Spontaneous candlelight vigils were held: Mayor Colette LaFuente recognized the devastation caused by the bureaucratic order to demolish the work. A committee that included representatives from various parts of the community was formed, and money was budgeted to create a new public sculpture to make amends and replace the original work.

Cragsmoor-based artist Judy Sigunick was selected to spearhead the project. Her work has focused on using art as a community-building process, most often focusing on various endangered species for her imagery. In Rosendale, for example, she created a gigantic rhinoceros for the town’s youth program, incorporating a tile-making workshop for the children that explored the history of the town and its now-defunct cement industry. The tiles were assembled in grids that now decorate the interior of the Youth Center, while the imaginative rhino—whose belly was used as a single-use kiln to fire the tiles—stands just outside in the adjacent park.

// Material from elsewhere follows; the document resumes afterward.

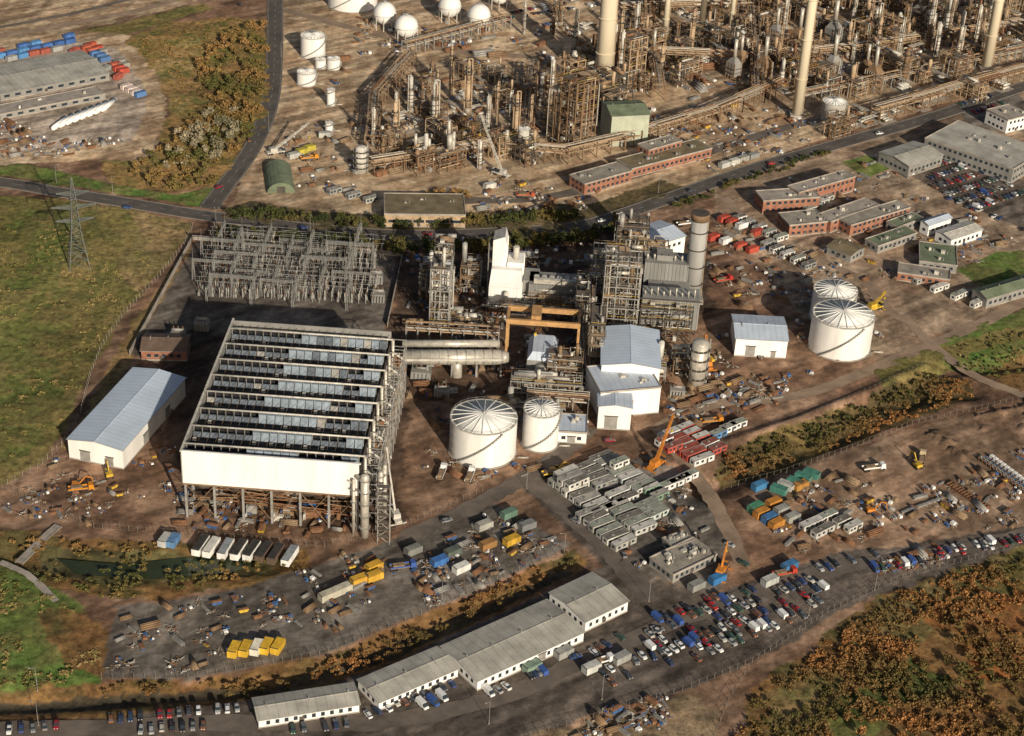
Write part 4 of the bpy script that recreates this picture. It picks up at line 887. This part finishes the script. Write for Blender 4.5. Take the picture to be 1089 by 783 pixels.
row((770,235),(805,250),CT,RW+[(.4,.4,.37)],A_REF,5,'portable_cabin'); row((758,255),(800,268),CT,RW,A_REF,6); row((785,235),(830,255),CB2,RW+GREYS,A_REF,7); row((815,262),(860,285),CB2,GREYS,A_REF,6,fill=.8)
row((860,225),(880,214),CB2,GREYS,A_REF,5); row((980,300),(1040,325),CB,GREYS,A_REF,9,fill=.8)
row((312,168),(330,160),CT,[(.45,.38,.06),(.4,.4,.36)],A_REF,6,'shipping_container'); row((355,205),(395,215),CB2,GREYS,A_REF,9,fill=.8); row((330,150),(345,146),CT,[(.4,.2,.05),(.4,.4,.36)],.3,8,'shipping_container')
row((620,115),(640,120),CT,[(.4,.1,.05)],.3,4,'shipping_container'); row((770,178),(800,168),CT,GREYS,A_REF,7,'shipping_container'); row((520,200),(600,205),CT,GREYS+[(.4,.1,.05)],A_REF,12,'shipping_container',fill=.6)
AY=ang((0,74),(95,50))
BL=[(.07,.16,.40),(.10,.26,.50),(.05,.12,.32),(.35,.35,.34),(.35,.10,.07)]
row((0,62),(74,46),CT,BL,AY,6.8,'shipping_container',.9); row((0,57),(74,41),CT,BL,AY,7,'shipping_container',.85); row((0,67),(60,54),CT,BL,AY,7,'shipping_container',.8)
row((88,50),(132,78),CT,[(.45,.08,.05),(.48,.12,.07),(.1,.2,.4)],AY,5,'shipping_container',.85); row((98,50),(144,80),CT,[(.45,.08,.05),(.45,.1,.05),(.3,.28,.25)],AY,6,'shipping_container',.8); row((80,56),(125,84),CT,[(.38,.1,.07),(.3,.3,.28)],AY+.4,7,'shipping_container',.6); row((135,95),(150,103),CT,[(.6,.5,.45),(.1,.2,.4)],AY,5,'shipping_container')
for i in range(8):
    x,y=G(64+i*7.4,134-i*2.8); mb=MB(); mb.tube((0,-7,1.6),(0,7,1.6),1.3,tankw,14); [mb.box(-1,k,0,1,k+.6,.6,conc) for k in (-5,4)]; mb.sph((0,7,1.6),1.3,tankw,12,8); mb.sph((0,-7,1.6),1.3,tankw,12,8); place('horizontal_gas_vessel',mb,x,y,0,AY+2.1)
# ---------------------------------------------------------------- clutter
def stack(seed):
    r=random.Random(seed); mb=MB(); k=seed%6; mt=r.choice([timber,rust,steelb,steelg,steelg])
    if k==0:
        for i in range(r.randint(3,6)):
            for j in range(3): mb.box(-3+r.uniform(-.3,.3),j*.5-.8+.02*i,i*.22,3+r.uniform(-.5,.5),j*.5-.4,i*.22+.18,mt)
    elif k==1:
        for i in range(3):
            for j in range(4-i): mb.tube((-3.5,j*.7+i*.35-1,.35+i*.6),(3.5,j*.7+i*.35-1,.35+i*.6),.32,mt,8)
    elif k==2:
        for i in range(6): x=r.uniform(-3,3);y=r.uniform(-2,2);s_=r.uniform(.3,1.); mb.box(x-s_,y-s_,0,x+s_,y+s_*.8,s_*r.uniform(.7,1.6),r.choice([timber,white,blue,steelg,rust]),tp=.06)
    elif k==3:
        for i in range(26):
            p=Vector((r.uniform(-2.5,2.5),r.uniform(-1.5,1.5),r.uniform(0,.8))); mb.tube(p,p+Vector((r.uniform(-2,2),r.uniform(-2,2),r.uniform(-.3,.4))),r.uniform(.05,.22),r.choice([rust,steelb,steelp,timber,steelg]),4)
    elif k==4:
        B=[(-1.6,-.9,0),(1.6,-.9,0),(1.6,.9,0),(-1.6,.9,0)]; T=[(-2.3,-1,1.4),(2.3,-1,1.4),(2.3,1,1.4),(-2.3,1,1.4)]; m=r.choice([yellow,blue,rust,rust]); mb.hexa(B,T,m,rust)
        for s_ in (-1,1): mb.box(-.1,s_*1-.05,.3,.1,s_*1+.05,1.4,steeld)
        mb.box(-2,-.9,1.41,2,.9,1.6,rust,tp=.4)
    else:
        for i in range(3):
            for j in range(3): mb.tube((i*.9,j*.9,0),(i*.9,j*.9,1.0),.32,r.choice([blue,rust,steelg]),10)
        mb.box(3.2,-.5,0,4.4,.7,.15,timber); mb.box(3.2,-.5,.15,4.4,.7,1.1,white,tp=.05)
    return mb
SN=['timber_stack','pipe_bundle','crate_stack','scrap_pile','waste_skip','oil_drums']
ST=[(SN[i%6],stack(i).mesh(SN[i%6])) for i in range(30)]
def clut(P,n,seed,s0=.5,s1=1.1,an=None):
    r=random.Random(seed)
    for x,y in scatter(P,n,2.,seed):
        nm,m=r.choice(ST); place(nm,m,x,y,.03,(A_OFF if an is None else an)+r.choice([0,math.pi/2])+r.uniform(-.3,.3),sca=r.uniform(s0,s1))
clut([(120,712),(130,648),(230,636),(370,592),(430,600),(340,690),(200,715)],90,1,.45,.95)
clut([(440,600),(520,545),(600,580),(560,600),(450,650)],80,2,.45,.95); clut([(800,560),(880,500),(950,520),(930,570),(860,590)],50,3); clut([(0,545),(60,490),(90,500),(150,530),(100,560)],46,4,.4,.8)
clut([(930,540),(1089,480),(1089,560),(960,570)],60,5); clut([(290,200),(300,135),(380,130),(395,205)],50,6,an=A_REF); clut([(690,145),(850,105),(870,150),(760,185)],110,7,an=A_REF)
clut([(500,225),(530,190),(640,200),(620,232)],40,8,an=A_REF); clut([(750,290),(770,230),(860,260),(930,300),(860,320),(790,325)],110,9,an=A_REF); clut([(980,270),(1030,225),(1089,260),(1010,290)],35,10,an=A_REF)
clut([(700,430),(740,400),(840,400),(830,430),(720,455)],80,11); clut([(590,500),(700,470),(760,560),(690,620)],50,12); clut([(0,170),(0,120),(60,150),(140,150),(60,168)],70,13); clut([(340,130),(380,60),(560,50),(600,20),(380,20)],60,14,.8,1.6,an=A_REF)
clut([(440,500),(470,420),(560,500),(600,490),(520,520)],30,15); clut([(180,520),(390,560),(340,572),(190,560)],55,16,an=A_MAIN); clut([(930,600),(1000,582),(1000,598),(940,612)],30,17); clut([(430,420),(440,400),(640,430),(640,470)],40,18,an=A_MAIN)
clut([(430,350),(430,260),(620,255),(640,330),(640,400),(430,400)],160,19,.7,1.4,an=A_MAIN); clut([(500,60),(640,10),(1089,-5),(1089,60),(900,110),(640,150),(400,190),(400,110)],260,20,.9,1.9,an=A_REF); clut([(820,200),(960,160),(1000,240),(960,300),(860,260)],70,21,an=A_REF)
clut([(640,760),(700,738),(720,770),(600,790)],40,22); clut([(840,290),(960,330),(930,380),(850,400),(760,420),(760,340)],50,23); clut([(150,420),(190,400),(185,520),(140,540)],18,24)
for i in range(14):
    x,y=G(1046+i*4,492+i*3.0); place('oil_drums',ST[5][1],x,y,.05,A_OFF,sca=1.3); x,y=G(1010+i*3,515+i*2); place('pipe_bundle',ST[1][1],x,y,.05,A_OFF,sca=.5); x,y=G(962+i*2.8,545-i*1); place('timber_stack',ST[0][1],x,y,.05,A_OFF,sca=.6)
def lamp():
    mb=MB(); mb.tube((0,0,0),(0,0,9),.1,steelg,6,r2=.06); mb.tube((0,0,9),(1.6,0,9.4),.05,steelg,4); mb.box(1.3,-.18,9.3,2.1,.18,9.5,steelg); mb.tube((0,0,0),(0,0,.3),.25,conc,6); return mb.mesh('street_lamp')
LP=lamp()
for p in ((41,772),(40,735),(230,242),(330,250),(120,206),(60,195),(640,744),(520,770),(860,655),(930,628),(690,640),(600,590),(560,520),(470,640),(286,140),(299,60),(700,205),(860,155),(980,118)): x,y=G(*p); place('street_lamp',LP,x,y,0,R.uniform(0,6))
print('objs',time.time()-T0)
# ---------------------------------------------------------------- vegetation
def thicket(name,pts,h,rad,mat,nl=200,ls=.55,seed=1,trunk=True,flat=1.,patch=0):
    rng=np.random.default_rng(seed); V=[];mb=MB()
    P_=np.array(pts)
    if patch:
        d=fbm(P_[:,0],P_[:,1],16,seed+40,3); P_=P_[d>patch]
    for (x,y) in P_:
        x=float(x);y=float(y); H=h*rng.uniform(.4,1.3); r_=rad*rng.uniform(.45,1.3); nc=int(rng.integers(5,9))
        cc=rng.normal(0,1,(nc,3)); cc/=np.linalg.norm(cc,axis=1)[:,None]; cc*=rng.uniform(.25,.75,(nc,1)); cc*=[r_,r_,H*.35*flat]; cc+=[x,y,H*.62]
        if trunk:
            mb.tube((x,y,-.5),(x,y,H*.6),.22,bark,5,r2=.1)
            for c in cc[:3]: mb.tube((x,y,H*.3),tuple(c),.1,bark,4,r2=.04)
        k=rng.integers(0,nc,nl); d=rng.normal(0,1,(nl,3)); d/=np.linalg.norm(d,axis=1)[:,None]; d*=rng.uniform(.5,1.,(nl,1))*rng.uniform(.35,.6)*np.array([r_,r_,max(.4,H*.42)])
        p=cc[k]+d; p[:,2]=np.maximum(p[:,2],.1)
        a=rng.normal(0,1,(nl,3)); a/=np.linalg.norm(a,axis=1)[:,None]; b=rng.normal(0,1,(nl,3)); b=np.cross(a,b); b/=np.linalg.norm(b,axis=1)[:,None]
        s=ls*rng.uniform(.5,1.3,(nl,1)); a=a*s; b=b*s*.7; V.append(np.stack([p-a,p-b,p+a,p+b],1))
    V=np.concatenate(V).reshape(-1,3); nq=len(V)//4; tv=np.array(mb.v).reshape(-1,3) if mb.v else np.zeros((0,3)); 
    F=[tuple(range(i*4,i*4+4)) for i in range(nq)]+[tuple(j+len(V) for j in f) for f in mb.f]
    me=bpy.data.meshes.new(name); me.from_pydata(np.concatenate([V,tv]).tolist(),[],F); me.materials.append(mat); me.materials.append(bark); me.polygons.foreach_set('material_index',[0]*nq+[1]*len(mb.f)); me.update(); place(name,me,0,0)
f_green=foliage('tree_foliage',(.045,.055,.02),(.075,.08,.026),(.15,.11,.036)); f_mix=foliage('autumn_foliage',(.10,.10,.032),(.19,.13,.045),(.28,.16,.062),.035); f_rust=foliage('bramble_foliage',(.085,.085,.028),(.18,.11,.042),(.34,.155,.055),.022); f_pale=foliage('pale_willow_foliage',(.18,.165,.10),(.27,.23,.15),(.34,.28,.18)); f_grass=foliage('rough_grass_blades',(.13,.13,.042),(.20,.165,.06),(.28,.205,.09),.04)
thicket('woodland_thicket',scatter([(148,198),(140,178),(188,146),(222,112),(208,70),(240,34),(282,28),(284,100),(270,148),(225,196),(185,206)],260,2.6,1),4.6,3.,f_mix,150,.55,1)
thicket('pale_willow_trees',scatter([(175,185),(180,150),(215,125),(250,120),(262,140),(225,180)],34,4.,8),6.5,3.4,f_pale,220,.5,9)
def along(P,n,w,seed):
    r=random.Random(seed); C=[Vector(G(*p)) for p in P]; ls=[(b-a).length for a,b in zip(C[:-1],C[1:])]; T=sum(ls); out=[]
    for i in range(n):
        t=r.random()*T; k=0
        while t>ls[k] and k<len(ls)-1: t-=ls[k]; k+=1
        c=C[k]+(C[k+1]-C[k])*(t/ls[k]); out.append((c.x+r.uniform(-w,w),c.y+r.uniform(-w,w)))
    return out
thicket('roadside_tree_belt',along([(240,254),(330,262),(430,269),(520,266),(620,257),(660,243)],180,3.5,3),6.5,2.8,f_green,200,.5,3)
thicket('roadside_hedge',along([(245,231),(330,236),(405,242),(520,239),(615,231)],150,3,4),5.,2.6,f_green,140,.48,4)
thicket('roadside_hedge',along([(720,220),(800,190),(880,163)],45,2,5),3.,2.,f_green,100,.45,5); thicket('shrub_belt',along([(420,245),(440,215),(520,205)],22,3,6),4,2.2,f_mix,120,.5,6)
thicket('bramble_scrub',scatter([(775,800),(805,742),(875,688),(960,628),(1089,590),(1130,590),(1130,800)],1500,0,10),1.4,1.9,f_rust,44,.42,10,False,1.,.45)
thicket('moorland_trees',scatter([(890,690),(1000,640),(1110,610),(1110,790),(860,790)],60,0,31),3.4,2.4,f_rust,150,.42,31,True,1.,.5)
thicket('ditch_scrub',scatter([(770,483),(850,456),(930,422),(985,397),(1030,405),(1035,422),(960,448),(890,476),(820,501),(770,512)],420,0,11),1.5,1.5,f_rust,44,.4,11,False,1.,.4)
thicket('ditch_scrub',scatter([(110,730),(300,725),(440,668),(560,608),(605,588),(615,598),(480,668),(400,710),(300,734),(110,758)],330,0,12),1.1,1.3,f_rust,40,.38,12,False,1.,.42)
thicket('pond_reeds',scatter([(0,570),(100,576),(330,586),(330,606),(240,622),(120,638),(40,618)],340,0,13),1.1,1.3,f_mix,36,.38,13,False,1.,.45)
thicket('rough_grass',scatter([(0,240),(180,246),(135,325),(92,395),(60,470),(0,510)],520,0,14),.5,1.5,f_grass,24,.4,14,False,1.,.47); thicket('rough_grass',scatter([(0,610),(90,655),(110,700),(60,730),(0,735)],260,0,15),.6,1.4,f_grass,24,.4,15,False,1.,.47)
thicket('embankment_scrub',scatter([(990,374),(1089,345),(1110,400),(1060,402),(1012,390)],160,0,16),.9,1.3,f_grass,30,.38,16,False,1.,.45); thicket('moorland_scrub',scatter([(120,190),(110,172),(170,165),(185,120),(172,80),(135,45),(250,20),(210,70),(215,110),(185,145)],260,0,17),.8,1.4,f_mix,30,.4,17,False,1.,.45)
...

For Sigunick, the endangered species imagery serves as a metaphor of hope. “After the cement industry died, Rosendale was left a ghost town,” she says. “But now, largely through the arts, it is a community making a comeback, just as rhinos in the wild are beginning to.”

For the Poughkeepsie project, Sigunick—long a fan of Herman Melville, who wrote Moby Dick while living south of Albany near the Hudson—hit upon the whale motif when she discovered that there had actually been a booming whale industry in the city during the 1830s, as whaling ships regularly hauled back their catch to what is still called the “whaling dock” on the Poughkeepsie waterfront for processing by one of the two companies based there, not far from Waryas Park today.

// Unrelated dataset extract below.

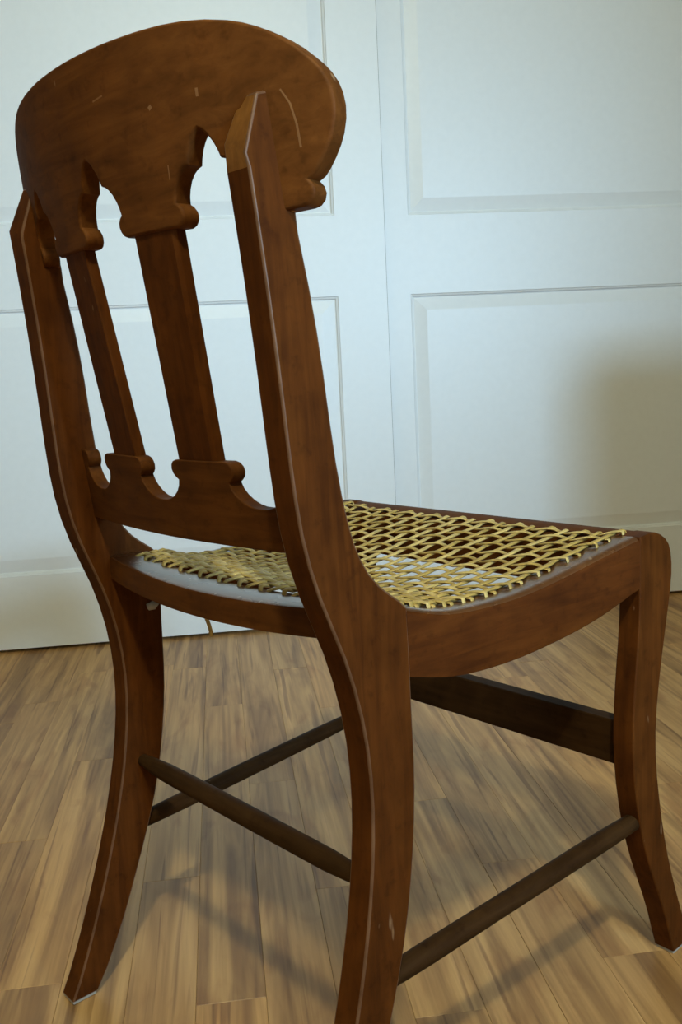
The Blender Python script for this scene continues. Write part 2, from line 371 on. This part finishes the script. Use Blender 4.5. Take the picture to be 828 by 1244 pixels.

To prime her collaborators for the project, Sigunick met with 12 different community organizations, showing each of them a video on sperm whales, sharing readings from Moby Dick, and opening up a conversation about art, imagination, and community. “At this point, we had a hard time defining art and artists,” she concedes. “Here I was as an artist, in the position of collaborating with people who had no intention of being artists, but they were the ones making the work. At a certain point, I became dispossessed of it, and it became the community’s work.”

Eventually, over 600 tiles were created by her collaborators, with a wide range of approaches, messages, and styles. Much of the community work was conducted in the immediate aftermath of 9/11, so a number of the tiles are dedicated to the victims or carry images of the twin towers. Many focus on the whale theme, while others represent more personal images and messages. Sigunick’s job was to create the whale on which all the tiles have been mounted. She built the great white beast in three discrete sections across an expanse of Waryas Park—the head surfaces, almost smiling, on one side of an asphalted path, while on the other side a piece of the midsection is followed by the jauntily flaring flukes, as though the whole whale is swimming through the ground to get back to the river. To help ensure the sculpture’s ultimate survival, Sigunick was careful to construct the substructure with stainless steel and carefully sealed cement.

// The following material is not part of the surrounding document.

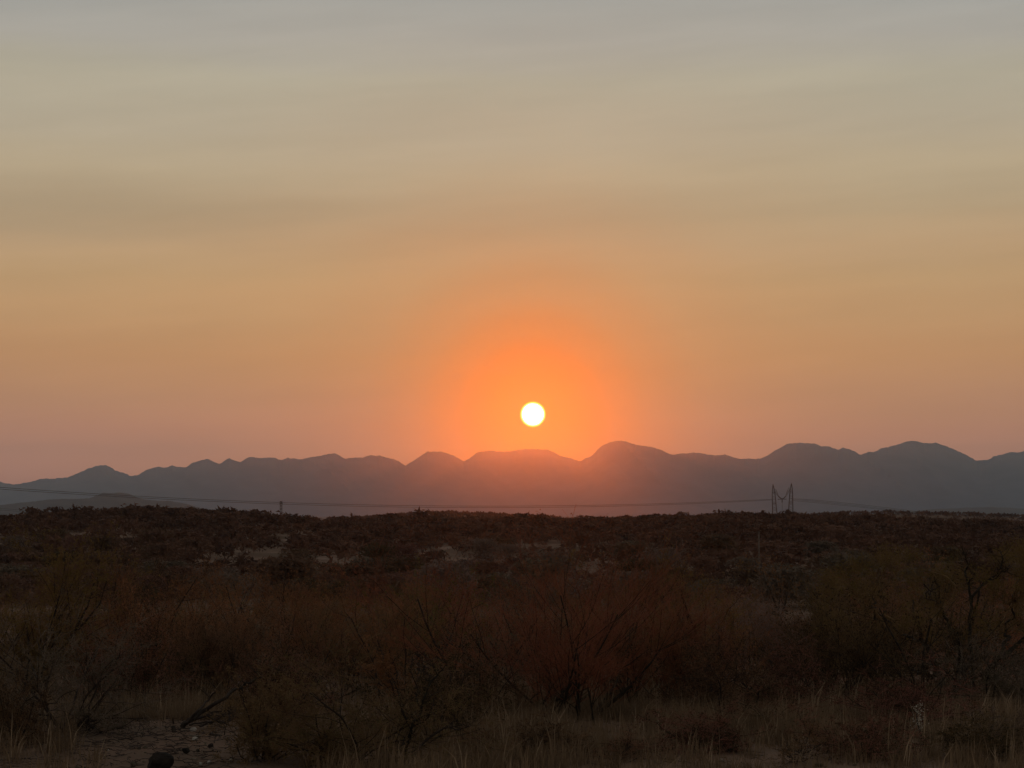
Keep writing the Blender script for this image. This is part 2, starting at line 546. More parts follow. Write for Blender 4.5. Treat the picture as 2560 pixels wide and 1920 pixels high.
sm = mat('pale_sand', (0.17, 0.112, 0.082), (0.25, 0.168, 0.125), 0.25, rnd=0, coord='Object')
SAND_SPOTS = []
for k, (px, py, hw, hh) in enumerate(SANDS):
    d0 = depth_of(px, py)
    x0 = (px - CX) / F * d0
    rx = hw / F * d0
    d1, d2 = depth_of(px, py + hh), depth_of(px, py - hh)
    ry = max(3.0, abs(d2 - d1) / 2)
    SAND_SPOTS.append((x0, d0, rx, ry))
    na_, nr_ = 40, 7
    V = [[x0, d0, gz(x0, d0) + 0.05]]
    for i in range(1, nr_ + 1):
        th = np.arange(na_) * 2 * math.pi / na_
        edge = 1 + 0.38 * fbm(np.cos(th) * 1.7 + k * 5.1, np.sin(th) * 1.7, 3, 40 + k)
        X = x0 + rx * edge * np.cos(th) * i / nr_
        Y = d0 + ry * edge * np.sin(th) * i / nr_
        Z = ground_z(X, Y) + (0.22 if i < nr_ else -0.25)
        V += np.stack([X, Y, Z], -1).tolist()
    T_ = [(0, 1 + j, 1 + (j + 1) % na_) for j in range(na_)]
    Q_ = [(1 + i * na_ + j, 1 + (i + 1) * na_ + j, 1 + (i + 1) * na_ + (j + 1) % na_, 1 + i * na_ + (j + 1) % na_) for i in range(nr_ - 1) for j in range(na_)]
    o = link('sand_patch', mesh_np('sand_patch', V, Q_, T_, True), None, [sm] if True else None)
    o.data.name = 'sand_patch'
    tag(o, None, None, None, 'structure')

# ------------------------------------------------------------------ mountains
MTN = [(-900, 1240), (-700, 1215), (-500, 1228), (-330, 1196), (-200, 1212), (-90, 1192), (0, 1203), (20, 1210), (31, 1212), (51, 1210), (109, 1197), (144, 1195), (156, 1197), (167, 1194), (194, 1184), (214, 1175), (233, 1166), (249, 1163), (266, 1161),
       (280, 1170), (299, 1180), (327, 1191), (342, 1189), (354, 1184), (365, 1175), (385, 1169), (400, 1165), (412, 1169), (428, 1164), (447, 1168),
       (467, 1168), (482, 1157), (502, 1151), (521, 1148), (537, 1155), (550, 1159), (572, 1147), (587, 1151), (603, 1154), (622, 1143), (653, 1145),
       (684, 1144), (703, 1151), (719, 1144), (739, 1146), (756, 1150), (778, 1142), (809, 1137), (836, 1134), (848, 1137), (860, 1144), (864, 1146),
       (881, 1144), (904, 1144), (926, 1137), (951, 1140), (974, 1146), (996, 1153), (1013, 1165), (1029, 1156), (1044, 1146), (1068, 1131), (1103, 1129),
       (1122, 1133), (1138, 1141), (1160, 1154), (1173, 1147), (1192, 1132), (1223, 1127), (1247, 1130), (1282, 1128), (1311, 1123), (1344, 1122),
       (1371, 1125), (1402, 1139), (1437, 1150), (1453, 1151), (1480, 1138), (1503, 1114), (1527, 1105), (1546, 1102), (1577, 1107), (1589, 1111),
       (1620, 1116), (1651, 1126), (1678, 1136), (1710, 1132), (1731, 1131), (1778, 1139), (1813, 1137), (1848, 1147), (1898, 1146), (1918, 1138),
       (1933, 1127), (1964, 1112), (1988, 1109), (2036, 1109), (2054, 1115), (2069, 1115), (2095, 1125), (2108, 1120), (2124, 1123), (2153, 1138),
       (2170, 1129), (2186, 1128), (2205, 1119), (2237, 1114), (2264, 1105), (2291, 1103), (2314, 1107), (2338, 1107), (2361, 1114), (2396, 1127),
       (2431, 1146), (2443, 1150), (2470, 1148), (2481, 1142), (2497, 1140), (2518, 1132), (2540, 1130), (2560, 1127), (2620, 1118), (2700, 1124),
       (2800, 1150), (2900, 1132), (3050, 1160), (3200, 1185), (3400, 1175), (3600, 1230)]


def relief(name, prof, D, half, label, base=-60.0, step=4.0, rough=1.0, seed=0, bend=0.0):
    X_, Y_ = np.array(prof, float).T
    us = np.arange(X_[0], X_[-1] + 1, step)
    top = np.interp(us, X_, Y_)
    top = top + rough * (2.3 * fbm(us / 26.0, us * 0 + seed, 3, seed + 1) + 1.3 * fbm(us / 6.0, us * 0 + seed, 2, seed + 2))
    ts = np.concatenate([np.linspace(-1, 0, 22), np.linspace(0.12, 1, 8)])
    rows = []
    x_c = (us - CX) / F * D
    for tt in ts:
        # spurs run down the front slope, their crests wander sideways
        w = fbm(x_c / 900.0 + tt * 1.1, x_c * 0 + seed * 3.1, 4, seed + 9)
        rg = 1 - np.abs(w) * 2.0
        Dc = D + half * tt + bend * fbm(us / 420.0, us * 0 + 2.2, 2, seed + 5)
        hgt = (HY - top) / F * D + CAMZ - base
        a = abs(tt)
        f = (1 - a) ** 1.25
        f = f * (1 + 0.50 * (rg - 0.4) * a * (1 - a) * 2.2)
        f = np.clip(f, 0, 1 - a * 0.55)
        sB = min(1.0, a * 2.5)
        kk = np.hanning(int(90 / step)); kk /= kk.sum()
        hs_ = np.convolve(np.pad(hgt, len(kk), mode='edge'), kk, 'same')[len(kk):-len(kk)]
        z = base + np.minimum((hgt * (1 - sB) + hs_ * sB) * f, hgt * (1 - 0.5 * a))
        if tt >= -0.001 and tt <= 0.001:
            Dc = D + bend * fbm(us / 420.0, us * 0 + 2.2, 2, seed + 5)
            z = CAMZ + (HY - top) / F * Dc
        rows.append(np.stack([(us - CX) / F * Dc, Dc + 0 * us, z], -1))
    V = np.array(rows)
    n, m_ = V.shape[:2]
    i, j = np.meshgrid(np.arange(n - 1), np.arange(m_ - 1), indexing='ij')
    q = np.stack([i * m_ + j, i * m_ + j + 1, (i + 1) * m_ + j + 1, (i + 1) * m_ + j], -1).reshape(-1, 4)
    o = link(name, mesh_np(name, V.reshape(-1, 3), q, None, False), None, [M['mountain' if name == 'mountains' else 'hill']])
    tag(o, label, None, None, 'structure')
    return o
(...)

The colorful array of tiles encrusting the body of the whale represent a cacophony of individual declarations, out of which the work creates a multi-layered narrative, paralleling the way that the competing voices of disparate groups make up the city as a whole. Appearing in filmmaker Dan Abbato’s documentary about the whale project, Peter Leonard, professor of Urban Studies at Vassar College, asserts that “putting a major piece of art down in Waryas Park is an essential political moment. It creates a sense of who we are and where we are. When we attach our stories to a place, it becomes a public place with a public story.”

In the wake of the trauma of losing the original sculpture, this project presents an imaginative way of approaching the scattered, decentralized nature of contemporary community in the city. The whale, forever heading toward the water, pulls together a vital, poetic image of what public art and public life can be.